The similarities between the authors abound, and others have drawn similar connections before. They were close in age, dealt with similar issues in their lives, included many of those issues in their poetry, and struggled to find a poetic form between the strict meter and rhyme of formalism and the looser forms of more contemporary free verse.
Lowell wrote his homage to Roethke after Roethke’s premature death in 1963. Unexpectedly suffering a heart attack upon diving into a friend’s pool, he drowned. He was only 55 years old when he died and at the height of his powers as a poet. The suddenness of his death prompted a number of tributes, honoring the poet for his knowledge of and attention to nature, for his skill in using rhyme and meter, and for his skill in representing truths through the subjective nature of individual experience. Interestingly, Lowell’s tribute reads as not quite in praise of Roethke.

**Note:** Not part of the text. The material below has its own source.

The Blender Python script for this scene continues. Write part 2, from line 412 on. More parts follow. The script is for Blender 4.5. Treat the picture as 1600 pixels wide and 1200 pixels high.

Clearly Lowell respected Roethke, as the third stanza evidences: “The black stump of your hand / just touched the waters under the earth, / and left them quickened with your name . . .” (ellipsis Lowell’s 396). The second stanza, however, describes Roethke in less pleasant terms: “Sheeplike, unsociable reptilian.” Lowell, so often open about his own life’s inadequacies, does not romanticize Roethke’s. Instead, his tribute pays homage to the poet by addressing Roethke’s life as accurately as he can envision it.
For Discussion or Writing:
1. Lowell wrote a number of poems named after poet friends of his for History. Read the poems on Allen Tate, Randall Jarrell, Sylvia Plath, Ezra Pound, William Carlos Williams, or any of his other contemporaries. How does he treat them in comparison to Theodore Roethke? Do they seem to be friends, colleagues, historical figures, or all three? Why might Lowell take other literary figures so seriously when thinking about and practicing his own writing?
2. Read several Roethke poems from different periods in his career. Start with selections from his first book, Open House (1941), followed by something from The Waking(1953), and, finally, read selections of his posthumously published The Far Field (1964). How does his style change over the course of his career? Do his aesthetic reconsiderations relate in any way to Lowell’s?
3. Read both versions of “For Theodore Roethke (1908-63).” Citing specific examples, make an argument for which has greater success in addressing the particularities of Roethke’s life. Which works better as a poem? Include in your argument a discussion of structure, line length, diction, and imagery.